There's an example given in chapter 4 (Differential Equations) of Mathematical Tools for Physics by James Nearing:
$$m\ddot{x}+kx=F_{ext}(t) \, .$$
Obviously this is a undamped driven oscillator. The exercise is to solve the equation using the method of Green's functions. After an impulse, the motions follows $A \text{sin}(\omega _0(t-t^{'}))$. The change in momentum is $m \Delta v_x=F\Delta t'$, and $\Delta t$ is sufficiently small such that the mass is subject only to $-kx$. Just after $t=t'$, $v_x=A \omega_0=F \Delta t' / m$ $\therefore A=F \Delta t' / \omega _0$. Then the solution $x(t)$ is:
$$x(t)=\begin{cases} (F\Delta t' / m \omega_0) \text{sin}(\omega_0(t-t')) & t >t' \\ 0 & t\leq t' \end{cases}$$
The problem I've been given is to solve the equation for a damped, driven oscillator using the same method.
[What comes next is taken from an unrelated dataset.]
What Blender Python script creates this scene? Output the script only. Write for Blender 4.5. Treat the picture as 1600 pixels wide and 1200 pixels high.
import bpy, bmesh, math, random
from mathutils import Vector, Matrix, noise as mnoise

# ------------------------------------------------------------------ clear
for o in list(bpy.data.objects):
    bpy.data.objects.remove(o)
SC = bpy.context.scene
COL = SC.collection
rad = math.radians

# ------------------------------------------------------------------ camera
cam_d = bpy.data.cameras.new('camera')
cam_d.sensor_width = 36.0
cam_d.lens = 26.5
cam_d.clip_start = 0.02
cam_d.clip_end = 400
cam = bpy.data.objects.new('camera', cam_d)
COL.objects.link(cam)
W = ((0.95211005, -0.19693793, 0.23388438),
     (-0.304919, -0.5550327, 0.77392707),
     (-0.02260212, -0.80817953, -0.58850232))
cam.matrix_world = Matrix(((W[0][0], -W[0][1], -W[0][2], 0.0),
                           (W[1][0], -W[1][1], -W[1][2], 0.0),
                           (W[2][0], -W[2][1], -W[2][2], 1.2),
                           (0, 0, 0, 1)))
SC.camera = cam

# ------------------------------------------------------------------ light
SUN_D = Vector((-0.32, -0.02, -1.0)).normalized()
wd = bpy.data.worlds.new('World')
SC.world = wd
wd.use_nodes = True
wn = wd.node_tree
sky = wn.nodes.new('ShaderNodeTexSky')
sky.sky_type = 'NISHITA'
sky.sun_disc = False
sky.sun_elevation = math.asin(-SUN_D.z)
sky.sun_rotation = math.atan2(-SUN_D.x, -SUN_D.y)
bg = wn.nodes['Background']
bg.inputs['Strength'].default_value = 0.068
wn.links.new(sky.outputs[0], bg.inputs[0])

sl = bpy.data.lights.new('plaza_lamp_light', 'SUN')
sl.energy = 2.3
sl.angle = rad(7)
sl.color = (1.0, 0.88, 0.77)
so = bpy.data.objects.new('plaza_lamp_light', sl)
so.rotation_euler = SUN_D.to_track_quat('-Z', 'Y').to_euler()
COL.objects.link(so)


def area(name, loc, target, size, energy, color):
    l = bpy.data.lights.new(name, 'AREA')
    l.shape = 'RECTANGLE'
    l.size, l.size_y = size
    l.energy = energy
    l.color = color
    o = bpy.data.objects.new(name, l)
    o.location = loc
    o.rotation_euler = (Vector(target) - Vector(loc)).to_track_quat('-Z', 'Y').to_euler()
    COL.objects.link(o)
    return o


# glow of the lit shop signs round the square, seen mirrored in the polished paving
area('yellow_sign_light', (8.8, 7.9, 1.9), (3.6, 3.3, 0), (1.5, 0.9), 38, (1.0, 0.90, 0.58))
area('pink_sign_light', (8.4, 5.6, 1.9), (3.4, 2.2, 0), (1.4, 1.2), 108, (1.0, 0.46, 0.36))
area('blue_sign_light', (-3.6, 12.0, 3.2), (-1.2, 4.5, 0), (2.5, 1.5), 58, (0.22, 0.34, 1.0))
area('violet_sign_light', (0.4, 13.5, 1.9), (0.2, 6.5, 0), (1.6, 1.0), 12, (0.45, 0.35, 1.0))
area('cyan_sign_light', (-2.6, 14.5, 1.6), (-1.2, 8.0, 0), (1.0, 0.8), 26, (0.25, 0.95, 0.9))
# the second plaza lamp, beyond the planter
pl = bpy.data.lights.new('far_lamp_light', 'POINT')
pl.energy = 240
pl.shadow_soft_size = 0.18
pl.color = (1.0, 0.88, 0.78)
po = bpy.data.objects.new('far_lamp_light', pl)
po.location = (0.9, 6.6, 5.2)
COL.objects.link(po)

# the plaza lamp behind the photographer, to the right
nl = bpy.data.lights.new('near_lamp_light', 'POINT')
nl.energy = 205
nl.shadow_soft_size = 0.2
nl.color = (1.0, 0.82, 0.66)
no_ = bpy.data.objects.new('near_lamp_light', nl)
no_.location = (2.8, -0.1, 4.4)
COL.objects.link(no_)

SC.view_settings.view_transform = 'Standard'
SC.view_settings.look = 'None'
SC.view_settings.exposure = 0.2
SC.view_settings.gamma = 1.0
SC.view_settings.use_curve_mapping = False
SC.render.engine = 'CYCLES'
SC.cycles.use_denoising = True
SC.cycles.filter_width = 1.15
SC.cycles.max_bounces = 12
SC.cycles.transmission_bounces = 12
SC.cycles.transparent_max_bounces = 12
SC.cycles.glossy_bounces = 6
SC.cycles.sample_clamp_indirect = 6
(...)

$$m \ddot x+b \dot x+kx=F_{ext}(t)$$
So my idea is that the change in momentum is the same, but afterward the mass is subject not only to $-kx$ but also to $-b \dot x$. So after $t=t'$,
$$v_x=A \omega _0=\frac{\Delta t'(F-b \dot x)}{m}; \therefore A=\frac{\Delta t'(F-b\dot x)}{m \omega _0} \, .$$
Is this reasonable? I just want to make sure I'm on the right track, since this is my first attempt at solving the problem in this way.